- [Set task]
Pull out from the material below all lines with "script".

- [Data supplied]
☆ ☆ ☆

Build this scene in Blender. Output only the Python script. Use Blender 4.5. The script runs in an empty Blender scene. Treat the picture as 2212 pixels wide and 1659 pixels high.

☆ ☆ ☆

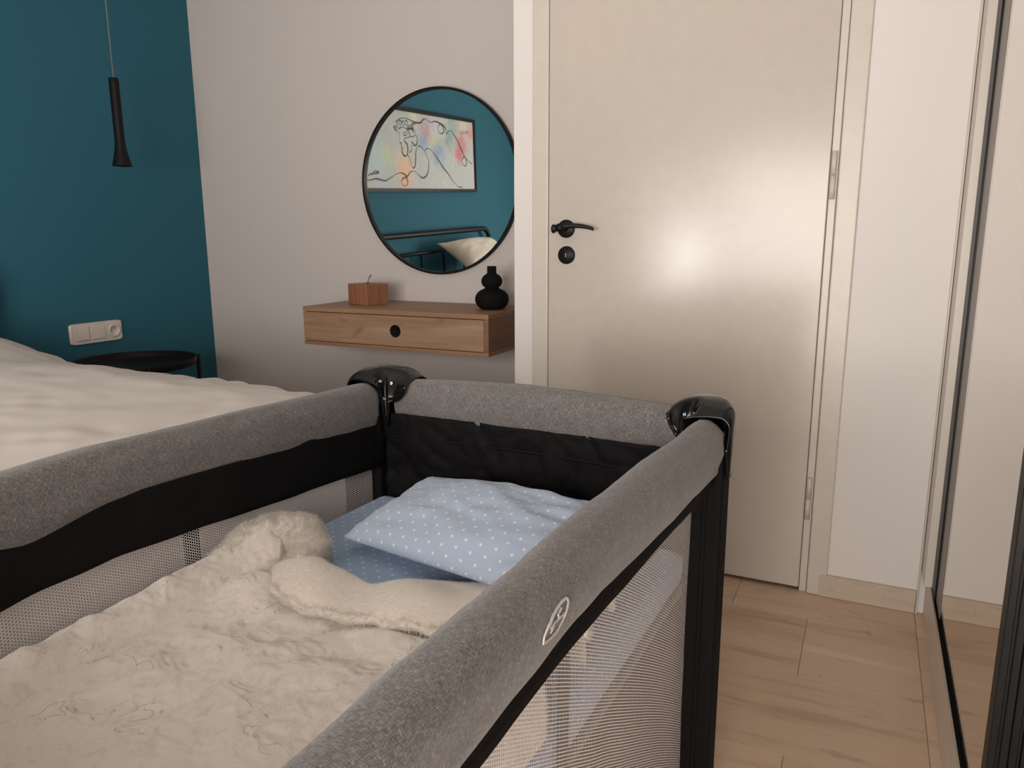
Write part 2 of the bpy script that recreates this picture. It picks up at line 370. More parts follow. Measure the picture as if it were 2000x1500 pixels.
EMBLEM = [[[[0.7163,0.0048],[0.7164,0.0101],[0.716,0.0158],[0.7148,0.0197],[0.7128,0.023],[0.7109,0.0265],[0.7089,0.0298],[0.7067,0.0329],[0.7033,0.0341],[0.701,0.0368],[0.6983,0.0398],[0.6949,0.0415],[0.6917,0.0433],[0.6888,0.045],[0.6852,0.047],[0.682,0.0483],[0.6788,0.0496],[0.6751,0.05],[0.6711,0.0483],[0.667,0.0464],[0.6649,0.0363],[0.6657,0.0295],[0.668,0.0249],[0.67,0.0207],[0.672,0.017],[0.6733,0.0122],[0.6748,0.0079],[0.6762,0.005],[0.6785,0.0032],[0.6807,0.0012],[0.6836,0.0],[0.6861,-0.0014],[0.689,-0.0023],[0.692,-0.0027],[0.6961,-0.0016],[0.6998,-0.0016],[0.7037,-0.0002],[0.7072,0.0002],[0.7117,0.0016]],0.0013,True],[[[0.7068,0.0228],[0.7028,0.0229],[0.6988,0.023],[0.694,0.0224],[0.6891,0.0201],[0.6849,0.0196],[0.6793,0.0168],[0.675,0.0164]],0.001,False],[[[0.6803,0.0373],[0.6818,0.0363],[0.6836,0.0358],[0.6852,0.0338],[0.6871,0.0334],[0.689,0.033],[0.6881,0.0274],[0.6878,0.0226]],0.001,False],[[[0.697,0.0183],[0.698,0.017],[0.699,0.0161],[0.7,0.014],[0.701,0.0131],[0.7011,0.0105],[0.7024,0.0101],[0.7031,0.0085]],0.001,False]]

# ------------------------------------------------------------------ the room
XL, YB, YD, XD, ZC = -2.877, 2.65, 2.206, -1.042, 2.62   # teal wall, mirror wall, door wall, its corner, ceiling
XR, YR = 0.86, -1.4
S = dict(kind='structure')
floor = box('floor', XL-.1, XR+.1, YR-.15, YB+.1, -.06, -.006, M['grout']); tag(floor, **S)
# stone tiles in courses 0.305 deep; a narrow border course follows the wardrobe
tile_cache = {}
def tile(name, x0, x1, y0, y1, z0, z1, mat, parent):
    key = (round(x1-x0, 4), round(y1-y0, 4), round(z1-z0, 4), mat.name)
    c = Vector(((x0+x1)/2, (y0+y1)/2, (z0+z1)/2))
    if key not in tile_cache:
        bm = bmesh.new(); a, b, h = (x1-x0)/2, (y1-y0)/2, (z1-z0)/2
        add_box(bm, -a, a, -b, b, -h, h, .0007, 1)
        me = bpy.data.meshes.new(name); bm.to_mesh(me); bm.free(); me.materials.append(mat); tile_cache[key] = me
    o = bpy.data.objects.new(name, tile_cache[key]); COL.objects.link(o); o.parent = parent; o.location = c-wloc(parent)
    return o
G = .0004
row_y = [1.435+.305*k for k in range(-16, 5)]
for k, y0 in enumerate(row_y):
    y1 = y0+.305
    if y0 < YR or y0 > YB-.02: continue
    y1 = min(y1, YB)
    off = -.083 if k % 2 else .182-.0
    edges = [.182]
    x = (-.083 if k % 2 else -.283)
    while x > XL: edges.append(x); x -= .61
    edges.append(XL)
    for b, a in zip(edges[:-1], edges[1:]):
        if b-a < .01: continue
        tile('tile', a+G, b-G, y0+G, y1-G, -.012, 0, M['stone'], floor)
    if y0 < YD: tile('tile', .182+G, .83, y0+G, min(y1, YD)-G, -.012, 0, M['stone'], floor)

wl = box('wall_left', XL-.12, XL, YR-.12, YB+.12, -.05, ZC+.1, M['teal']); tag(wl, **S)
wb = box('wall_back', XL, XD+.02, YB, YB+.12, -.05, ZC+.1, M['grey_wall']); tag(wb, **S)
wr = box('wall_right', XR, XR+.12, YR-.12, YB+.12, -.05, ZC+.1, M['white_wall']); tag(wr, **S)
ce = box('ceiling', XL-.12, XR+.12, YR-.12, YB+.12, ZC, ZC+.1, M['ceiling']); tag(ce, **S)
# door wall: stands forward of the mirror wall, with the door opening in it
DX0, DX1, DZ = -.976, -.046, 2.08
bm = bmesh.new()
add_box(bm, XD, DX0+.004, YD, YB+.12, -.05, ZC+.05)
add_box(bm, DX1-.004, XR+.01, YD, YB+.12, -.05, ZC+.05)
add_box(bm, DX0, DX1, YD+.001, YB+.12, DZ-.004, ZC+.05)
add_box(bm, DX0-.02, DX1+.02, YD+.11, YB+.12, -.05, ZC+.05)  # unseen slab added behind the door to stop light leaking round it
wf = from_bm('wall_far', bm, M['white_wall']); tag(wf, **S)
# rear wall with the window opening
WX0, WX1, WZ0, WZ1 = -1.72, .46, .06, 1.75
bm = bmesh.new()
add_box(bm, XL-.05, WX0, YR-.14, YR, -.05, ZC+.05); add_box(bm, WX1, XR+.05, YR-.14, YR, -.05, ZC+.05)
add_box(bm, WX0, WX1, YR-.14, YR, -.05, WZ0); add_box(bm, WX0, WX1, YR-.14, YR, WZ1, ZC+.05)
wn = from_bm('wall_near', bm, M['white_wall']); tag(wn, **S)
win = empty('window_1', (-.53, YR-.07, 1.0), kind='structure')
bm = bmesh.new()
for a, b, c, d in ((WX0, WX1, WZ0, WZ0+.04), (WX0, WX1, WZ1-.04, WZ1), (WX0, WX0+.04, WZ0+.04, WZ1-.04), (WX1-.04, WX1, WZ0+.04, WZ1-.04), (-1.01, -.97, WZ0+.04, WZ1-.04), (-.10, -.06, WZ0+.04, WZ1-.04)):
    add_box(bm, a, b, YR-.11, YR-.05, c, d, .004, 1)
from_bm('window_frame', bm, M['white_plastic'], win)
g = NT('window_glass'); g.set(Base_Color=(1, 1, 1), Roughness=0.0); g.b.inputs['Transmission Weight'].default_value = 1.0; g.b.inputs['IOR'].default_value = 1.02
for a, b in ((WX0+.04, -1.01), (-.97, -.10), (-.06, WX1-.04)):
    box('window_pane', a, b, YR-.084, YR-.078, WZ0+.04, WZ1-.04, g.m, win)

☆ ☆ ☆

- [Solved problem]
Build this scene in Blender. Output only the Python script. Use Blender 4.5. The script runs in an empty Blender scene. Treat the picture as 2212 pixels wide and 1659 pixels high.
Write part 2 of the bpy script that recreates this picture. It picks up at line 370. More parts follow. Measure the picture as if it were 2000x1500 pixels.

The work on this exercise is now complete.